Kant considered that in this case both poles of the
contradiction were reconciled in practice. We see that this is so, as reflected
in our shift in terminology from ‘causality/freedom’ to ‘system
action/free action’. And this is true of history, save that unexpectedly the
data shows so neatly the emergence of freedom associated with the eonic
sequence. We have proceeded indirectly in the construction of our model by using
periodization alone in an attempt to clock the action of a dynamic whose action
we detect in the pattern of the eonic sequence. We never see this dynamic
directly. The correspondence to Kant's phenomenal/noumenal distinction is
exact, save that we are speaking of history, not the psychology of the
individual and what are called his representations. We have thus produced, or
stumbled on, a new concept, almost a phantom term, 'historical freedom', which
has one and the same problematic as the Kantian version, as the actually
realized freedom generator, beyond the action of individuals, this in time
(phenomenal), a macro process of 'freedom evolution of some kind' whose action
matches the eonic sequence. We cannot transcendentalize this in any logical
manner. All we see is the varying degrees of temporal freedom. This is
why modern revolutions (those inside the transition, please note, no others)
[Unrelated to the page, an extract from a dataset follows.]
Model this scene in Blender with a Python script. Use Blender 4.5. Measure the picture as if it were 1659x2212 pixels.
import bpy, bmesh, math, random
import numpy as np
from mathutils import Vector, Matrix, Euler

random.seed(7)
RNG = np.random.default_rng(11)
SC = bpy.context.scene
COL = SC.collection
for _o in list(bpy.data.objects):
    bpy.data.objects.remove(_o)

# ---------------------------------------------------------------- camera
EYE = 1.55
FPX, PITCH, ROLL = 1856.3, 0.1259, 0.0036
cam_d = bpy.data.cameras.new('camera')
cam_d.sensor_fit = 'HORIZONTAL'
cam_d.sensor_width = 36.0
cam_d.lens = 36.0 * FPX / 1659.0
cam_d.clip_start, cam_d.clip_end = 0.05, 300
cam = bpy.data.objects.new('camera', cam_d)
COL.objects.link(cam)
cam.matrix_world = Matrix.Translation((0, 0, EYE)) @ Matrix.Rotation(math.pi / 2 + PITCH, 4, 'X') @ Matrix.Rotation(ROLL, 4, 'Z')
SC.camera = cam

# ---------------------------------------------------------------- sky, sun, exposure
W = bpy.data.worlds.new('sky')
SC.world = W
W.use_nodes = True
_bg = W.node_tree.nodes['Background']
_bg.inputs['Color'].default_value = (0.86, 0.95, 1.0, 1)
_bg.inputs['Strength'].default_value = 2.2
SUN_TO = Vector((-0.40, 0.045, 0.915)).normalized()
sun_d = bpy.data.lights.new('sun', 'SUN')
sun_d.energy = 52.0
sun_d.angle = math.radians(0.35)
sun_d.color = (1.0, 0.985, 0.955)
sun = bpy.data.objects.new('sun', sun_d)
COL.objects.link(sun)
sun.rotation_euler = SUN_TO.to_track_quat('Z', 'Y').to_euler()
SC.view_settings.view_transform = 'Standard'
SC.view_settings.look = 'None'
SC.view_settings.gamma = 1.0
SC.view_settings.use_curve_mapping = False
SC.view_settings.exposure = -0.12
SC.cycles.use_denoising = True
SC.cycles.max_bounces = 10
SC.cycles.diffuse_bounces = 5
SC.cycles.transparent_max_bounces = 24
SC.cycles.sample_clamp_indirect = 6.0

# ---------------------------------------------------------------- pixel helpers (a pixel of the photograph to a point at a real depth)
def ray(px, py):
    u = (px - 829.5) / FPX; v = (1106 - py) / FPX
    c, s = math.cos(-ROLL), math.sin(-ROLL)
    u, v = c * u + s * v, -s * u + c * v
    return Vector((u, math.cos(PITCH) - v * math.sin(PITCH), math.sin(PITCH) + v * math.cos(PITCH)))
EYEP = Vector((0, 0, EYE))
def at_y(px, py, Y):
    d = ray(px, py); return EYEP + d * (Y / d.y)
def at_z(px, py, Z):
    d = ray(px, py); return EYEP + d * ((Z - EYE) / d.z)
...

generate their own dialectic of ambivalence. We should be wary of all this in
that while our a priori concepts fall into perfect sync with 'reality', as
predicted by Kant's transcendental deduction, their noumenal correspondences can
at no point be known to us. Thus we get the result, and yet the deeper reality
is beyond concepts, and we approach that with an 'idea of reason', in the
well-qualified usage of Kant. But somehow we get lucky. And a model as crude as
this eonic construct actually scores an easy bull's eye, to our uncomprehending
amazement. Nature shows its hand and our discrete series catches the result.
Because the crux of the process is that of intermittency, and this intermittency
is associated with the relative entanglement of causality and freedom, its
structure is suddenly seen to be a direct translation into historical terms of
the Third Antinomy. We have stumbled without trying into the exact situation
Kant describes. We can proceed to document this double action further by looking
at what we have called the discrete freedom sequence inside the eonic sequence.
And as Kant suggests, nature itself resolves the contradiction, and we see how
the two aspects seem in some way to be both true.